On Mon, 25 Aug 2008 21:01:56 -0700, in rec.crafts.jewelry "dan *5"
wrote:

How do you know when you have the right amount of weight on there?
Thanks!


Before burning out the flask, put it in the casting cradle, along with the metal
to be cast and the crucible pushed into casting position. Loosen the nut
tightening the casting arm onto the spring base. You'll find the arm is set on
a supporting pin, upon which it can tilt back and forth, like a see-saw, or a
balance scale. Adjust the weights until the arm appears to balance, not tipping
towards the weights or towards the flask. Retighten the mounting nut.
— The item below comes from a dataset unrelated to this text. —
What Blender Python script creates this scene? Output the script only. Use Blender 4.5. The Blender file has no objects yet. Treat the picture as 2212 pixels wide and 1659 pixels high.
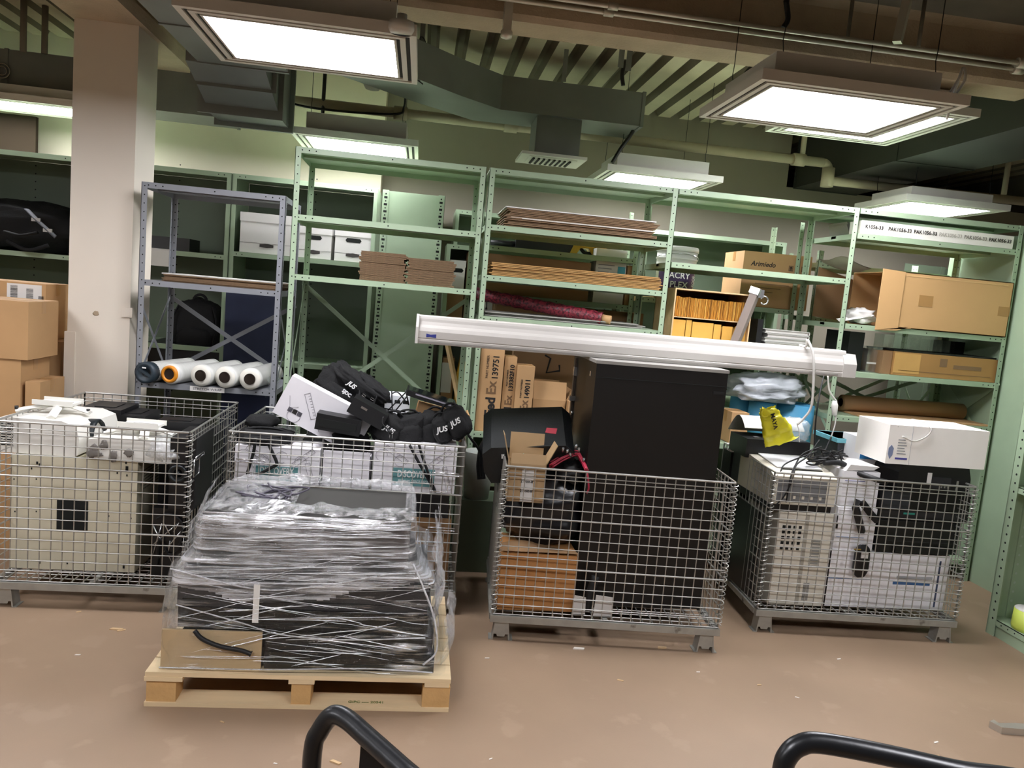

Now,
the unfired flask contains some water weight, which will go away, but the metal
is also in the crucible, not in the mold cavity farther out the arm, so this
will end up pretty close to the right balance. If you want real precision, and
if you always cast the same amount of metal, you can make a dummy flask cast in
the right weight of bronze or something. Don't quench it, but instead, save it
as a precision weight, that you can use to balance the arm. If you then do your
real castings with the same weight all the time, you can get a casting arm to
spin with almost no vibration at all. Most of the time, though, the first
method is good enough. If the machine is mounted well, a small amount of
imbalance won't shake things up too much.